Seamos sinceros: Te has enamorado.Te has enamorado de todos y cada uno de los niños de ese orfanato al que vas todos los días, de esos niños que te miran con admiración cuando les ayudas con las tablas de multiplicar porque te las sabes de memoria, de la inocencia con la que te cogen de la mano, con la que sonríen, de su alegría. Te has enamorado de la naturalidad con la que preguntan que por qué somos de colores diferentes, que por qué a nosotros se nos ven las venas de un color verdoso, que dónde está nuestro país y hablamos otro idioma. Ellos, que nunca han visto un mapa.

Y juegas, vuelves a esa época de construir torreones de arena y usar la imaginación, de dar patadas a un balón y porterías con dos piedras, de saltar a la comba con una cuerda gastada, a las canciones con palmas, a vendarte los ojos… a confiar. A confiar en que el resto, poco importa.

Y aprendes, te enseñan. Que lo primero que se hace cuando te sirven tu ración escasa de arroz blanco es ofrecer al resto. Y no saben todavía lo que es el compromiso. Que lo primero que se hace al entrar en una habitación es desear los buenos días mirando a los ojos, que dormir compartiendo un colchón en el suelo no importa porque tienes un cuaderno en el que está escrito tu nombre y puedes repetir la letra A entre dos líneas hasta terminar la página.

Y piensas. Piensas que las personas, los niños como esencia de ellas, somos bondad innata por naturaleza pero que en el camino nos extraviamos, que algo debemos estar haciendo mal si no hemos tenido ese niño y yo las mismas oportunidades, más aún si tenemos que ir allí para darnos cuenta.¿Aceptarían ahora retroceder hasta entonces?

Yo propongo retroceder y avanzar. Retroceder para traernos de vuelta los valores y la educación que nos enseñaron y avanzar,por supuesto hacia adelante, con la honestidad y solidaridad que ya hemos demostrado en otras y no pocas ocasiones.

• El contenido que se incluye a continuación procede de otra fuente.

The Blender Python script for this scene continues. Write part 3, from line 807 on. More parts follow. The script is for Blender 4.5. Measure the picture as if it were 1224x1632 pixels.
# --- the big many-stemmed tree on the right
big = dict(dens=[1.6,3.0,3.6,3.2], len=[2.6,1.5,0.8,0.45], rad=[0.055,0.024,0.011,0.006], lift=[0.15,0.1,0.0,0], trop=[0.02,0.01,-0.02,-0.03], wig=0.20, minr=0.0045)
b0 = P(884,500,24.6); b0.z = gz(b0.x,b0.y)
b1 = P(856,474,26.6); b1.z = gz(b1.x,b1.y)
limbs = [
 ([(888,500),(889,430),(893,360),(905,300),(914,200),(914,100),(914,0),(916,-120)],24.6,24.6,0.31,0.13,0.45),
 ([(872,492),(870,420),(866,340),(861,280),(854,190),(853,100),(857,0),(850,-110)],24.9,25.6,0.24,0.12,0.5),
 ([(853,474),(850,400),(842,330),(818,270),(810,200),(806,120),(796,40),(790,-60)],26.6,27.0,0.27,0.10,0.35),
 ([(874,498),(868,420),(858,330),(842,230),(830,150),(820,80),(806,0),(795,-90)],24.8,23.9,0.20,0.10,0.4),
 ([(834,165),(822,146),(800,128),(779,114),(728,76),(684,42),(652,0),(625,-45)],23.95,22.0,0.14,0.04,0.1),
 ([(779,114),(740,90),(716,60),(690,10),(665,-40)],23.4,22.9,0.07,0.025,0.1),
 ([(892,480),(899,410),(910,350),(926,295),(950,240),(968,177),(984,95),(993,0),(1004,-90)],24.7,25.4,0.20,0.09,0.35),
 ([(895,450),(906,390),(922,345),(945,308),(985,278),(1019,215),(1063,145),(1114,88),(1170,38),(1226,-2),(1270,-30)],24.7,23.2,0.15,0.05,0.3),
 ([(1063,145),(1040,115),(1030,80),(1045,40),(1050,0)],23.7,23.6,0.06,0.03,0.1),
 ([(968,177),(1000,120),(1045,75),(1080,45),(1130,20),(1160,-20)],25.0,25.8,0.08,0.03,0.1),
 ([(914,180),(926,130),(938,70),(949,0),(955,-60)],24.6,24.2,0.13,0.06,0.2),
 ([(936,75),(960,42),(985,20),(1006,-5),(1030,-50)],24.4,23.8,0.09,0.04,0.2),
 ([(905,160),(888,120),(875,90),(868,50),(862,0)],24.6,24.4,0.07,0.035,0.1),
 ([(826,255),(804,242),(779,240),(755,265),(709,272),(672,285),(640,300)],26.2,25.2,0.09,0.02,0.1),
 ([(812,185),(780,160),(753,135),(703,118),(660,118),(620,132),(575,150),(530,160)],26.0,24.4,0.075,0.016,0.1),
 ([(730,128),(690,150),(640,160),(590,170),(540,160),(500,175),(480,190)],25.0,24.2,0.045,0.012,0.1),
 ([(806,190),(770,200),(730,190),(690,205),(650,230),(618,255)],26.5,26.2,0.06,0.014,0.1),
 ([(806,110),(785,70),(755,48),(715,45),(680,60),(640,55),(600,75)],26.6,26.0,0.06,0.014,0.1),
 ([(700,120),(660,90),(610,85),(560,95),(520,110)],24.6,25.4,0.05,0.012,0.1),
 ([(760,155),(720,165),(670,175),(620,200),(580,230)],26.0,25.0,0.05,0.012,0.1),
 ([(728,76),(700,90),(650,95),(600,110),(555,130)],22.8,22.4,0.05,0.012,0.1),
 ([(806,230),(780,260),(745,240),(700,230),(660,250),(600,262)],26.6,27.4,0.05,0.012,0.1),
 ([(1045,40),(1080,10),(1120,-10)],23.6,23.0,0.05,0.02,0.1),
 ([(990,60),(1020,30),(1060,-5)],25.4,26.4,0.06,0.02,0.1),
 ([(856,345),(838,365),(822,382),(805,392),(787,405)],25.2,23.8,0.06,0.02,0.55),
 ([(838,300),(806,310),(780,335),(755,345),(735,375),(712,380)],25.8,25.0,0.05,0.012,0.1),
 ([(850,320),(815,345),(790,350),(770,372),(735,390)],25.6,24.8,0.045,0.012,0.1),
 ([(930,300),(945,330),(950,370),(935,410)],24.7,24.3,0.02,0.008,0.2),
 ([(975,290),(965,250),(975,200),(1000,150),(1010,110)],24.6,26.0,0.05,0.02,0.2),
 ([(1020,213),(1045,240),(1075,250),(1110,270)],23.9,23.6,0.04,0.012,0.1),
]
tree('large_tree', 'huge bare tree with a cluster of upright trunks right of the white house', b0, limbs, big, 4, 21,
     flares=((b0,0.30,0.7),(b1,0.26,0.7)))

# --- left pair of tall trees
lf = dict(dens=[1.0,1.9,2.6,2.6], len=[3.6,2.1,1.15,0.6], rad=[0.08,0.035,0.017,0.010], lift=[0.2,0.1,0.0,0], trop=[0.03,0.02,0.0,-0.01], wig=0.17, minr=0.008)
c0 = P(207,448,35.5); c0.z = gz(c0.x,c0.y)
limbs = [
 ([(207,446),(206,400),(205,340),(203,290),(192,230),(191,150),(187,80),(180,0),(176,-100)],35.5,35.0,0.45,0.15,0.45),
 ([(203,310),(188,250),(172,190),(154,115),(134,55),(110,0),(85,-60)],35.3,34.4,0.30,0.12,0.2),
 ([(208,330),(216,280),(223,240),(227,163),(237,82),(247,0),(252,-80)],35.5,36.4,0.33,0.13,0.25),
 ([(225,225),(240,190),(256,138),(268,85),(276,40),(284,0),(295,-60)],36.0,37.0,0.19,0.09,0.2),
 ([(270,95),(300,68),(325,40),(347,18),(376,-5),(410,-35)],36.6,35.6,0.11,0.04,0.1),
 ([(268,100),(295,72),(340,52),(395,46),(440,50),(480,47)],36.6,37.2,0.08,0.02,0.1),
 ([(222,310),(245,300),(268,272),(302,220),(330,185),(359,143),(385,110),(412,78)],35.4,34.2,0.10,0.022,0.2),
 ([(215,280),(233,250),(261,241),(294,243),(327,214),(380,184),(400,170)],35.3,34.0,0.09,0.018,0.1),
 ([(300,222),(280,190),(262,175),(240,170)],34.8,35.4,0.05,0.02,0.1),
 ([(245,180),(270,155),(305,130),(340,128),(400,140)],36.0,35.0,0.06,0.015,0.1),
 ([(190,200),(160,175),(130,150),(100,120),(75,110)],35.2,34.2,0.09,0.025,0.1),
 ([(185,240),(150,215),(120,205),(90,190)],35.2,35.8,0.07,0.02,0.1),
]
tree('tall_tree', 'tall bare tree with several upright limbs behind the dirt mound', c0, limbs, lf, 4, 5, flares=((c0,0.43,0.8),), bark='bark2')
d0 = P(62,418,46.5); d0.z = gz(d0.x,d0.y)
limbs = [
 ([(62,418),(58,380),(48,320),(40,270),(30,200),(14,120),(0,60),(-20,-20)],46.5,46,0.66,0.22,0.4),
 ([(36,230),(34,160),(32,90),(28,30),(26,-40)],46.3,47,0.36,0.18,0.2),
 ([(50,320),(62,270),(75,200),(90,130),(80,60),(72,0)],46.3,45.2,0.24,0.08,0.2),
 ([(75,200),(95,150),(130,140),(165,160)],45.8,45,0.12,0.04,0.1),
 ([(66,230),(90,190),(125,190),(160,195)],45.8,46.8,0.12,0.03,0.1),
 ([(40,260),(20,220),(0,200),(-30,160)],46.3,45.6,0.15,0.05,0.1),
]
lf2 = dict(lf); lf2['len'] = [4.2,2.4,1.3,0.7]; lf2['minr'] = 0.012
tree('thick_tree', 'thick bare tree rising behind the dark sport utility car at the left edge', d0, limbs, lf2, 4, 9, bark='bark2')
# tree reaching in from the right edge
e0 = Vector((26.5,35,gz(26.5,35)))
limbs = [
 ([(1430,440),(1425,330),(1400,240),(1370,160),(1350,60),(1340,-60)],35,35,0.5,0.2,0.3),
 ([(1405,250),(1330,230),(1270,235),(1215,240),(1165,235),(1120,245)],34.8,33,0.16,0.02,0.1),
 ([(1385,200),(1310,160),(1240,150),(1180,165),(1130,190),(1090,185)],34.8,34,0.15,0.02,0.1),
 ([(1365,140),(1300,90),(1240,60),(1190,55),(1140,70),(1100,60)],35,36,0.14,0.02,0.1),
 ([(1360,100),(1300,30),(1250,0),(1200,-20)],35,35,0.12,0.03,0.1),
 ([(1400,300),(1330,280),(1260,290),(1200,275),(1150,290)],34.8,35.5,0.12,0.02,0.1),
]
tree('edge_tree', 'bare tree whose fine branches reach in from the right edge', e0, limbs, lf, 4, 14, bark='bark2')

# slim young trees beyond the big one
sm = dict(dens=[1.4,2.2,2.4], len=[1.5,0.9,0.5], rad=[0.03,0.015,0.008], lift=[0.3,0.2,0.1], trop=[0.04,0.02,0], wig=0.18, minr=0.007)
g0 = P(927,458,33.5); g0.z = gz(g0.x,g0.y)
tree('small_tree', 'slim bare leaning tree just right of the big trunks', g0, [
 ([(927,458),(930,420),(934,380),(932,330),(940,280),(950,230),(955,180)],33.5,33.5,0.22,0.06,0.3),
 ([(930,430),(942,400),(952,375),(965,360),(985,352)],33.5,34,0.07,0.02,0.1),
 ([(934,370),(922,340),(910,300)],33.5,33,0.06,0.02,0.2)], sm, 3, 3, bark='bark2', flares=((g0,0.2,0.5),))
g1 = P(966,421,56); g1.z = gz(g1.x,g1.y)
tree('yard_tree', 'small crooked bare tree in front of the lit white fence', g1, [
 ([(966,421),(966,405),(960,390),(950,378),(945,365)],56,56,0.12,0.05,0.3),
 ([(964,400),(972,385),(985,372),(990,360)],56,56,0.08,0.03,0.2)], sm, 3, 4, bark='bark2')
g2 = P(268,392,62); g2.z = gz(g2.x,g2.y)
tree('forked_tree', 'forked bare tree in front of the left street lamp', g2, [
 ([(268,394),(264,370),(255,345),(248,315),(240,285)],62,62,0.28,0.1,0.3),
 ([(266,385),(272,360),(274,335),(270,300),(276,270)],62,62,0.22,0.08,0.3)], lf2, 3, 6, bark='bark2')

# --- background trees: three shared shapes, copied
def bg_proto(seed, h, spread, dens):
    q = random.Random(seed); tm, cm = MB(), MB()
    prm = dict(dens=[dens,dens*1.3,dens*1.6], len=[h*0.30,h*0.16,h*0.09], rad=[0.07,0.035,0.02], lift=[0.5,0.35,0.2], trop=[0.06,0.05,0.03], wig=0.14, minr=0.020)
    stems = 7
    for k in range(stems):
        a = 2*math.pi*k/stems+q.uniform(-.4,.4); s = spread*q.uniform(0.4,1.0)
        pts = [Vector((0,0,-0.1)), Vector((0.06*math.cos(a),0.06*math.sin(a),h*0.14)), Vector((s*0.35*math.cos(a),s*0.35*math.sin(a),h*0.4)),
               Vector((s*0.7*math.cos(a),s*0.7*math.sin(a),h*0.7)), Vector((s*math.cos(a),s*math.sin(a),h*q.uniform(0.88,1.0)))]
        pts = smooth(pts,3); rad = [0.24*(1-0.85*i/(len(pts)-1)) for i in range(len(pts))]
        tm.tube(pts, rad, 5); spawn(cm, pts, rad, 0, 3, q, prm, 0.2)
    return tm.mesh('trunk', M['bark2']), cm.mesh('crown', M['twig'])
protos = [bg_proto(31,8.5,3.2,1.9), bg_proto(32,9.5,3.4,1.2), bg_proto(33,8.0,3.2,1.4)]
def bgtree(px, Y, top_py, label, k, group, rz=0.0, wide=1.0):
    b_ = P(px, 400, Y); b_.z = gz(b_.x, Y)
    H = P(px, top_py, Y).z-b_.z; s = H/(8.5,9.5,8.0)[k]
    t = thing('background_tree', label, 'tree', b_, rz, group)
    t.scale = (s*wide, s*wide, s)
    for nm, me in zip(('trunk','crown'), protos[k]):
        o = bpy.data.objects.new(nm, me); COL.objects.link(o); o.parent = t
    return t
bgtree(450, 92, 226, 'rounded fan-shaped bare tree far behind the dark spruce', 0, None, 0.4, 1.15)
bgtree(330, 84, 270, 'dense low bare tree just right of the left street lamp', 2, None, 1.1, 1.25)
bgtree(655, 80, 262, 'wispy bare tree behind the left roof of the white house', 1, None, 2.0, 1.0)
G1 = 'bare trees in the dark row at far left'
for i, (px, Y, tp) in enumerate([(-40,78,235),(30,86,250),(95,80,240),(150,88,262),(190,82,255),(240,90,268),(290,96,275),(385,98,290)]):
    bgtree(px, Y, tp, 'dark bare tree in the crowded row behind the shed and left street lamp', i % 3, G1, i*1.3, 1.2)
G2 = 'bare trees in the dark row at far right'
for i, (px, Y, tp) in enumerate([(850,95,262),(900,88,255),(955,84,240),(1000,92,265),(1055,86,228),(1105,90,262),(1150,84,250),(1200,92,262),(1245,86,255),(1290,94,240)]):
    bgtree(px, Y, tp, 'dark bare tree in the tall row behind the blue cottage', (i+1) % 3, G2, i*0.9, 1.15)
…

Hay un refrán popular que expone:“Si alguien piensa que es demasiado pequeño para hacer la diferencia, es que nunca ha pasado una noche con un mosquito” y es por ello, me permito el lujo de instarte en estas líneas: ¡involúcrate! Sea cual sea el motivo y por pequeña que sea la acción, siempre que sea humano y sentido. ¡Sonríe!, ¡da los buenos días o echa una mano a cruzar la calle!, ¡cede tu paraguas!, ¡escucha a alguien que lo necesita!, no cuesta nada…¡ayuda a un niño con sus tareas!, ¡recoge alimento para el comedor social de tu localidad!,¡dona la ropa que ya no utilizas!, ¡sé voluntario en una asociación!, ¡cruza el mundo si hace falta y es lo que de verdad te hace feliz y crees necesario!, pero ¡hazlo!. Hay una gran diferencia entre pensar y acabar actuando, pero lo que es seguro es que al menos merece la pena intentarlo.